Le chat noir énervé qui nous regarde aussi, lui, carrément hostile, n'est pas là pour nous rassurer. Sa serveuse noire lui apporte un beau bouquet de fleurs blanches dont elle semble n'avoir que faire. Cette putain n'a pas peur du peintre, elle le regarde avec défi, avec un "que veux-tu ?", en même temps qu'un  "fais gaffe! "
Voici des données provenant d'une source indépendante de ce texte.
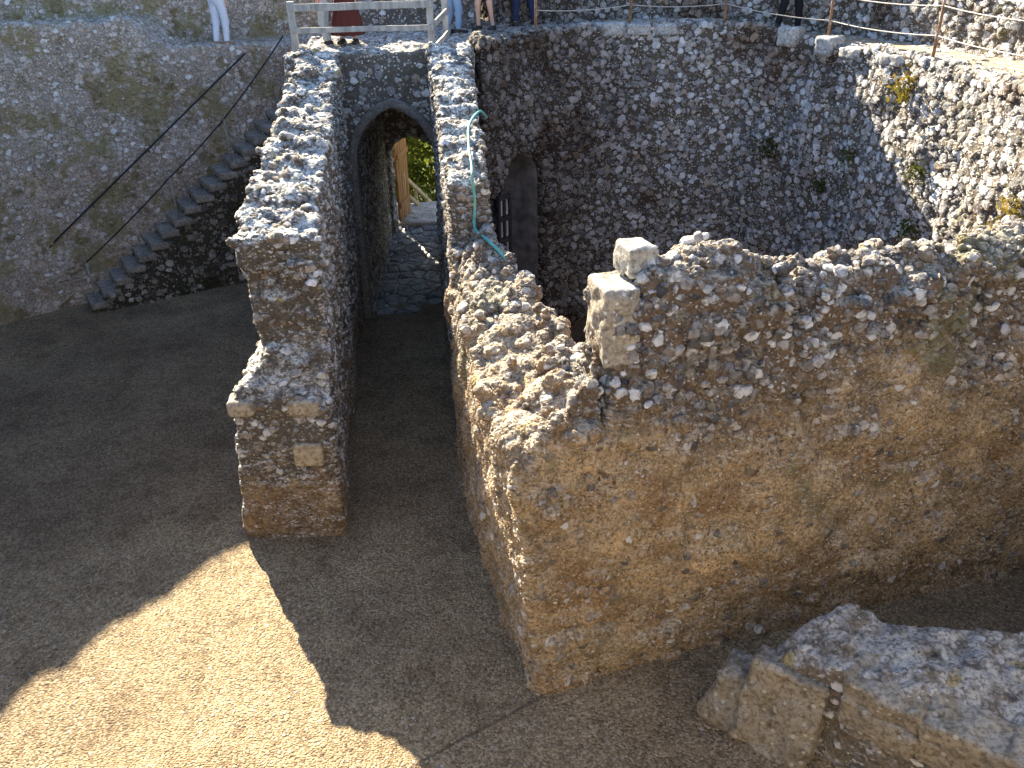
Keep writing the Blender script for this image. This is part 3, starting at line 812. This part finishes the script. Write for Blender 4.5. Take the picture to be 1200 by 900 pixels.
M_cop = dressed('coping_grey_stone', (.50, .49, .47), amp=.015, lich=.8)

# ------------------------------------------------------------------ the green hose over the flank wall
def hose():
    tube_obj('hose', HOSE, .020, M_hose, None, 8)
    o = bpy.data.objects['hose']; tag(o, 'thin teal garden hose hanging down the narrow wall by the archway', 'hose', kind='thing')
HOSE_RAW = [(-0.3, 13.75, 4.36), (-0.38, 13.5, 4.5), (-0.48, 13.0, 4.5), (-0.53, 12.55, 4.45), (-0.52, 12.1, 4.38), (-0.5, 11.76, 4.32), (-0.46, 11.38, 4.2), (-0.45, 11.17, 4.1), (-0.43, 11.13, 3.82), (-0.45, 11.12, 3.51), (-0.42, 11.02, 3.44), (-0.36, 10.85, 3.45), (-0.22, 10.42, 3.47), (-0.1, 10.25, 3.4), (0.02, 10.15, 3.25), (0.1, 10.2, 2.9)]
def smooth_path(P, n=6):
    P = [Vector(p) for p in P]; out = []
    for i in range(len(P)-1):
        p0 = P[max(i-1, 0)]; p1 = P[i]; p2 = P[i+1]; p3 = P[min(i+2, len(P)-1)]
        for j in range(n):
            t = j/n
            out.append(.5*((2*p1)+(p2-p0)*t+(2*p0-5*p1+4*p2-p3)*t*t+(3*p1-p0-3*p2+p3)*t**3))
    return out+[P[-1]]
HOSE = smooth_path([(x, y-(.02 if y < 11.25 else 0), z+.03) for x, y, z in HOSE_RAW])
hose()

# dark wooden lattice beside the recess
def lattice():
    a, t, n = plan_frame((-.45, 16.75), (.85, 18.2))
    def W(u, v, z): return (a[0]+t[0]*u+n[0]*v, a[1]+t[1]*u+n[1]*v, z)
    r = empty('lattice_gate', W(.62, -.12, 1.0), 'dark timber lattice frame standing beside the round-headed recess', 'lattice')
    for i, u in enumerate((.24, .40, .56)): beam('upright', W(u, -.14, -.9), W(u, -.14, 2.30), .07 if i != 1 else .05, .06, M_darkwood, r, (t[0], t[1], 0), seed=i)
    for i, z in enumerate((.35, .85, 1.35, 1.8, 2.24)): beam('crossbar', W(.21, -.15, z), W(.59, -.15, z), .05, .08, M_darkwood, r, seed=i+9)
    pl = []
    for i, (u0, u1) in enumerate(((.26, .38), (.42, .54))):
        for j, (z0, z1) in enumerate(((.90, 1.30), (1.42, 1.74), (1.87, 2.18))):
            me = bpy.data.meshes.new('backing_board'); b = []
            for v in (-.10, -.125):
                b += [W(u0-.02, v, z0), W(u1+.02, v, z0), W(u1+.02, v, z1), W(u0-.02, v, z1)]
            me.from_pydata(b, [], [(0, 1, 2, 3), (7, 6, 5, 4), (0, 4, 5, 1), (1, 5, 6, 2), (2, 6, 7, 3), (3, 7, 4, 0)])
            link('backing_board', me, M_greyboard, r, False)
M_greyboard = simple('grey_board', (.36, .36, .38), .8, .3, 8)
lattice()
def recess_lining():
    a, t, n = plan_frame((-.45, 16.75), (.85, 18.2)); V = []; F = []
    zs = list(np.linspace(-1.2, 2.32, 8))+[2.32+.60*math.sin(math.radians(q)) for q in (15, 30, 45, 60, 75, 88)]
    for i in range(13):                                   # plastered half-round niche closed by a quarter dome
        w = math.pi*i/12
        for z in zs:
            r = math.sqrt(max(.36-max(z-2.32, 0)**2, 0)); u = 1.20-r*math.cos(w); v = .16+.95*math.sin(w)*r/.60
            V.append((a[0]+t[0]*u+n[0]*v, a[1]+t[1]*u+n[1]*v, float(z)))
    for i in range(12):
        for j in range(13): F.append((i*14+j, i*14+j+1, (i+1)*14+j+1, (i+1)*14+j))
    me = bpy.data.meshes.new('recess_lining'); me.from_pydata(V, [], F)
    o = link('recess_lining', me, simple('grey_plaster', (.14, .13, .13), .9, .5, 4), ringR)
    m = o.modifiers.new('thickness', 'SOLIDIFY'); m.thickness = .04
recess_lining()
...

En contrepoint de ces femmes puissantes, il y a sa femme, une douce pianiste, blonde, posée, calme. Il y a une histoire à son propos. Engagée pour donner des leçons de piano au jeune Edouard, elle aurait été la maîtresse de son père avant d'être la sienne, puis sa femme. Elle a eu un fils "naturel" qui a été adopté par le couple qui s'est marié après la mort du père... Le "fils" adoptif de Manet est en fait son demi-frère... Un peu compliqué, mais pas rare... Encore un élément qui pourrait expliquer sa liberté... Les notions de fils et frère un peu floutés. S'il n'a pas été reconnu la critique, Manet a eu de nombreux amis et pas des moindres, la crème des intellectuels de son temps : ses meilleurs amis : Mallarmé, Zola, Baudelaire... Les ennemis comptent si peu dans ce cas...
Manet, par sa liberté picturale et ses modes de représentation, a rendu possible les mouvements qui vont révolutionner la peinture : l'Impressionnisme, bien sûr, mais, au delà,  toute la figuration moderne.